To Kill a Mockingbird Chapter 13 Summary

Instructor: Molly Richards

Molly has ten years of middle school teaching experience and two master's degrees in teaching.

As part two of To Kill a Mockingbird begins, Scout and Jem find themselves dealing with adult issues of race, justice, and etiquette. They continue to struggle with their father, Atticus', ability to find good in even the harshest of people. In this lesson, we will summarize chapter 13 and analyze Aunt Alexandra who has come to stay with the Finches.

Background Information

Scout and Jem find their summer not shaping up the way it has been in the past. With Dill not returning and their father, Atticus, away at the capitol for a few weeks, they are finding a lot of changes. They attend church with their black maid, Calpurnia, and learn more about the Tom Robinson case than they can fully process. When they return home, their Aunt Alexandra is waiting for them, which isn't a pleasant surprise.

Aunt Alexandra

Aunt Alexandra, Atticus' sister, tells Jem and Scout that she is here not just for a visit but to stay awhile. She and Atticus decided that the family needed more of a female presence in the home as the children get older, which Jem and Scout translate to her telling Atticus that his children are out of control. Neither Jem nor Scout like Aunt Alexandra. She is always on them about their manners, their clothes, and their language. She is especially hard on Scout, wanting her to be more ladylike.

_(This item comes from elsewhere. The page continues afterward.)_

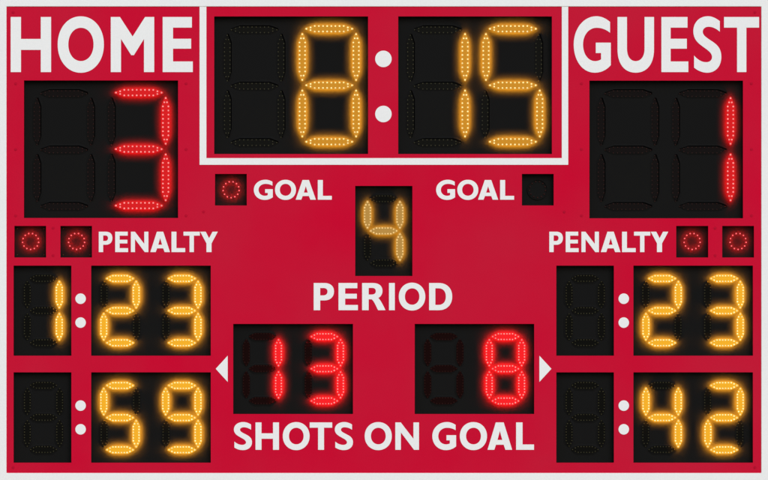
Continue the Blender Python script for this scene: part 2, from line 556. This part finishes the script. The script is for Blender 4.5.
GL['D'] = [path(('M', (0, 0)), ('L', (0, 1)), ('L', (.42, 1)), ('C', (.78, 1), (1, .80), (1, .5)), ('C', (1, .20), (.77, 0), (.42, 0))),
           path(('M', (.27, .805)), ('L', (.41, .805)), ('C', (.61, .805), (.725, .69), (.725, .5)), ('C', (.725, .31), (.60, .195), (.41, .195)), ('L', (.27, .195)))]
GL['A'] = [[(0, 0), (.335, 1), (.655, 1), (1, 0), (.725, 0), (.655, .185), (.345, .185), (.275, 0)], [(.405, .36), (.598, .36), (.50, .685)]]
GL['N'] = [[(0, 0), (0, 1), (.23, 1), (.765, .40), (.765, 1), (1, 1), (1, 0), (.79, 0), (.235, .635), (.235, 0)]]
GL['L'] = [[(0, 0), (0, 1), (.36, 1), (.36, .195), (1, .195), (1, 0)]]
GL['Y'] = [[(.355, 0), (.355, .43), (0, 1), (.315, 1), (.505, .68), (.70, 1), (1, 1), (.645, .43), (.645, 0)]]

def lettering(spec, yt, yb, label):
    """spec: (letter, left px, right px) for each letter; one mesh per word or line of text."""
    bm = bmesh.new()
    x0 = spec[0][1]
    for ch, a, b in spec:
        loops = [[((a - x0) + x * (b - a), y * (yb - yt)) for x, y in lp] for lp in GL[ch]]
        prism(bm, loops, 0.05, 0.3)
    link("lettering", bm, WHITE, board, to_board(x0, yb, 0), label)

lettering([('H', 10.7, 51.1), ('O', 57.7, 103.9), ('M', 110.8, 154.2), ('E', 162.7, 192.8)], 17.0, 72.1, "large white lettering reading HOME")
lettering([('G', 573.7, 610.8), ('U', 617.5, 654.0), ('E', 661.4, 688.3), ('S', 693.3, 721.3), ('T', 724.0, 759.1)], 17.0, 72.1, "large white lettering reading GUEST")
pen = [('P', 98.8, 112.4), ('E', 115.2, 128.1), ('N', 130.9, 148.4), ('A', 150.3, 170.0), ('L', 171.5, 185.2), ('T', 183.5, 199.8), ('Y', 200.2, 217.8)]
lettering(pen, 231.7, 252.1, "white lettering reading PENALTY under the home score")
lettering([(c, a + 450.5, b + 450.5) for c, a, b in pen], 231.7, 252.1, "white lettering reading PENALTY under the guest score")
lettering([('P', 313.7, 334.0), ('E', 338.5, 357.9), ('R', 362.1, 385.5), ('I', 389.0, 394.8), ('O', 398.8, 425.3), ('D', 429.1, 452.2)], 283.0, 310.2, "white lettering reading PERIOD")
goal = [('G', 436.1, 455.1), ('O', 457.3, 478.3), ('A', 478.0, 498.2), ('L', 500.1, 514.1)]
lettering(goal, 180.0, 199.7, "white lettering reading GOAL beside the unlit indicator")
lettering([(c, a - 182.3, b - 182.3) for c, a, b in goal], 180.0, 199.7, "white lettering reading GOAL beside the glowing indicator")
lettering([('S', 233.9, 252.0), ('H', 255.5, 279.0), ('O', 282.8, 309.6), ('T', 309.7, 332.2), ('S', 334.8, 353.0),
           ('O', 364.7, 391.8), ('N', 395.3, 419.0), ('G', 432.3, 456.1), ('O', 459.8, 487.0), ('A', 487.5, 512.2), ('L', 516.1, 534.0)],
          422.4, 449.8, "white lettering reading SHOTS ON GOAL")

# colons and arrows, flat white plates on the face
def disc(px, py, r):
    bm = bmesh.new()
    prism(bm, [circle(0, 0, r)], 0.05, 0.3)
    link("colon_dot", bm, WHITE, board, to_board(px, py, 0))
for py in (58.9, 114.0):
    disc(383.4, py, 8.25)
for px in (80.6, 623.75):
    for py in (298.7, 322.6, 405.6, 429.3):
        disc(px, py, 5.25)
for px, s, lab in ((215.7, 1, "white arrow pointing left"), (551.4, -1, "white arrow pointing right")):
    bm = bmesh.new()
    prism(bm, [[(0, 0), (12.0 * s, 13.1), (12.0 * s, -13.1)]], 0.05, 0.3)
    link("arrow", bm, WHITE, board, to_board(px, 368.8, 0), lab)

# small painted screws that hold the face
bm = bmesh.new()
prism(bm, [circle(0, 0, 1.5, 20)], 0.0, 0.25)
prism(bm, [circle(0, 0, 1.15, 20)], 0.2, 0.55)
prism(bm, [[(-0.9, 0.15), (0.9, 0.15), (0.9, -0.15), (-0.9, -0.15)]], 0.5, 0.57)
bmesh.ops.recalc_face_normals(bm, faces=bm.faces)
screw_me = bpy.data.meshes.new("screw")
bm.to_mesh(screw_me)
bm.free()
screw_me.materials.append(SCREW)
spots = [(x, y) for x in (15.8, 186.2, 581.6, 751.6) for y in (83.5, 149.3, 215.6)]
spots += [(x, y) for x in (53.2, 715.2) for y in (228.0, 255.4)]
spots += [(13.2, 12.3), (755.0, 12.3), (13.2, 467.4), (755.0, 467.4), (203.6, 211.8), (564.4, 211.8)]
for x, y in spots:
    s = place("screw", screw_me, board, to_board(x, y, 0))
    s.rotation_euler = (0, random.uniform(0, 3.1), 0)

Upon moving in, she makes herself right at home and is well liked and welcomed by all the neighbors. She joins many clubs which she hosts at the house, and she is considered to have the finest manners and etiquette in all of Maycomb. Jem and Scout instead find her stuffy, picky and cranky at times. Sometimes they can't figure out how she is related to their father.

Aunt Alexandra spends time trying to explain to Jem and Scout why they should be proud to be Finches. She explains to them how Maycomb came to be, and how that, because it was developed so far from any other town and transportation, the town grew because families kept marrying the same families, or actually marrying in their own families. Because of this, families are rooted deep, as are traditions and thoughts about the people in Maycomb. Aunt Alexandra wants Jem and Scout to understand their history and be proud, but they have a hard time listening to all of this from someone they don't necessarily respect.

One night after getting home, Atticus comes to talk with Jem and Scout. He stumbles on his words, but tells the children that he wants them to be proud to be Finches, that they are not just ordinary people in Maycomb. He continues to stumble while telling them 'you must try to behave like the little lady and gentleman that you are.' He encourages them to sit and talk more with Aunt Alexandra, so she can teach them how to act like proper Finches should.

When he finished, Jem and Scout are speechless. Their father does not talk to them like this ever. So stunned, Scout begins to weep, which causes a change in Atticus. He changes his tone and says, 'Don't you worry about anything...I don't want you to remember it. Forget it.' He realizes that he is forcing Aunt Alexandra's words upon his children, and he wants them to be who they are.